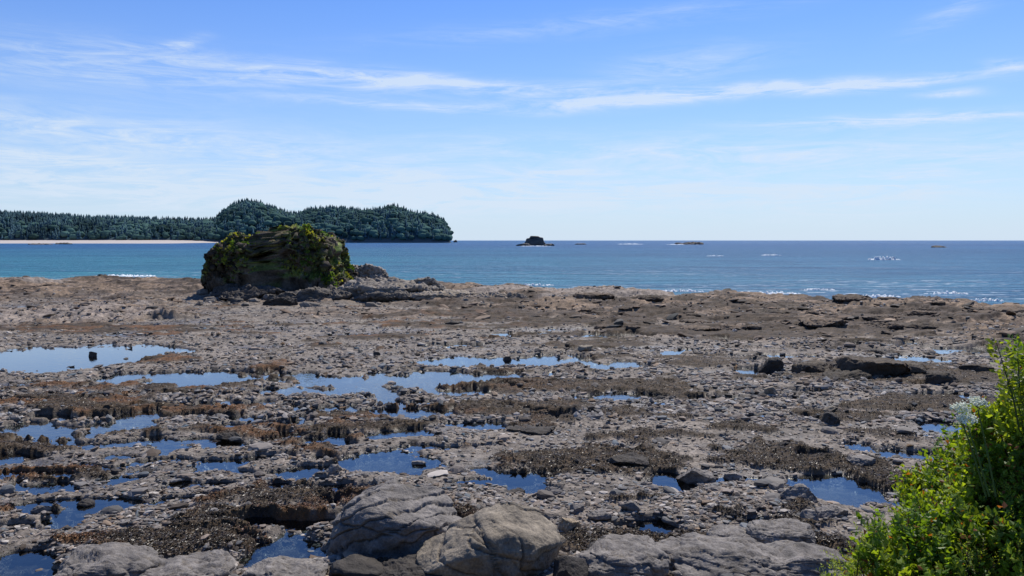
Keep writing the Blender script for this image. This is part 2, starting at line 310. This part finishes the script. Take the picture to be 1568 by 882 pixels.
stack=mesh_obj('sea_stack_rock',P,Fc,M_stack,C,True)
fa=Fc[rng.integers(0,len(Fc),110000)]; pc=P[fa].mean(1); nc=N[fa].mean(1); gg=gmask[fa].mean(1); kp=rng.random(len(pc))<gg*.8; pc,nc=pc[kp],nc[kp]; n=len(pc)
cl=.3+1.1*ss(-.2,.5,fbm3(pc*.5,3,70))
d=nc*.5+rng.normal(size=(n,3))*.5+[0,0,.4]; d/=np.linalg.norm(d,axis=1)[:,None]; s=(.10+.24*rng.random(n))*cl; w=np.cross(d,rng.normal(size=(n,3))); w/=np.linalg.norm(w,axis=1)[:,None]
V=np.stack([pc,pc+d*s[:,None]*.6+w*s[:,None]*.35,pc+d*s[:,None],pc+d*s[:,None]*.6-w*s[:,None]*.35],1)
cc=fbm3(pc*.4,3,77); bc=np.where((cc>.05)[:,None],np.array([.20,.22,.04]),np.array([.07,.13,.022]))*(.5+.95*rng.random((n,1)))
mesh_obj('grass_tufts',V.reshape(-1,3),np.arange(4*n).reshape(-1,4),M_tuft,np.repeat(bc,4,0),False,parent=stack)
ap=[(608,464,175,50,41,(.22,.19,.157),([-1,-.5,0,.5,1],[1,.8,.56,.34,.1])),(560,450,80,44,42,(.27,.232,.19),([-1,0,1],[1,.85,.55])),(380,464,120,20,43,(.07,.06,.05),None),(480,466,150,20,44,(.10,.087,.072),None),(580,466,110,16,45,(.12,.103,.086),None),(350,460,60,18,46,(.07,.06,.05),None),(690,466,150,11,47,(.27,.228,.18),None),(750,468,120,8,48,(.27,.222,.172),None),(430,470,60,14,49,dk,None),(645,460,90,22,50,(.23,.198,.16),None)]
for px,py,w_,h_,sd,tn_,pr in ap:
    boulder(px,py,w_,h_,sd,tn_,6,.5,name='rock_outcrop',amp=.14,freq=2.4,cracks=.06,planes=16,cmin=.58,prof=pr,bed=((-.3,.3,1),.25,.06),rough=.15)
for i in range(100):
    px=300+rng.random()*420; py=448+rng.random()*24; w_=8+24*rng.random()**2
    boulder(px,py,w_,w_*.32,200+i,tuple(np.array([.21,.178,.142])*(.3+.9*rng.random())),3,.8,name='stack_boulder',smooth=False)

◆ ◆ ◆

[Exercise directions]:
Repeat the lines of the listing above verbatim, beginning at its first line and ending at the line containing "for px,py,w_,h_,sd,tn_,pr in", which is included. Omit pictures.

[Reply]:
Keep writing the Blender script for this image. This is part 2, starting at line 310. This part finishes the script. Take the picture to be 1568 by 882 pixels.
stack=mesh_obj('sea_stack_rock',P,Fc,M_stack,C,True)
fa=Fc[rng.integers(0,len(Fc),110000)]; pc=P[fa].mean(1); nc=N[fa].mean(1); gg=gmask[fa].mean(1); kp=rng.random(len(pc))<gg*.8; pc,nc=pc[kp],nc[kp]; n=len(pc)
cl=.3+1.1*ss(-.2,.5,fbm3(pc*.5,3,70))
d=nc*.5+rng.normal(size=(n,3))*.5+[0,0,.4]; d/=np.linalg.norm(d,axis=1)[:,None]; s=(.10+.24*rng.random(n))*cl; w=np.cross(d,rng.normal(size=(n,3))); w/=np.linalg.norm(w,axis=1)[:,None]
V=np.stack([pc,pc+d*s[:,None]*.6+w*s[:,None]*.35,pc+d*s[:,None],pc+d*s[:,None]*.6-w*s[:,None]*.35],1)
cc=fbm3(pc*.4,3,77); bc=np.where((cc>.05)[:,None],np.array([.20,.22,.04]),np.array([.07,.13,.022]))*(.5+.95*rng.random((n,1)))
mesh_obj('grass_tufts',V.reshape(-1,3),np.arange(4*n).reshape(-1,4),M_tuft,np.repeat(bc,4,0),False,parent=stack)
ap=[(608,464,175,50,41,(.22,.19,.157),([-1,-.5,0,.5,1],[1,.8,.56,.34,.1])),(560,450,80,44,42,(.27,.232,.19),([-1,0,1],[1,.85,.55])),(380,464,120,20,43,(.07,.06,.05),None),(480,466,150,20,44,(.10,.087,.072),None),(580,466,110,16,45,(.12,.103,.086),None),(350,460,60,18,46,(.07,.06,.05),None),(690,466,150,11,47,(.27,.228,.18),None),(750,468,120,8,48,(.27,.222,.172),None),(430,470,60,14,49,dk,None),(645,460,90,22,50,(.23,.198,.16),None)]
for px,py,w_,h_,sd,tn_,pr in ap:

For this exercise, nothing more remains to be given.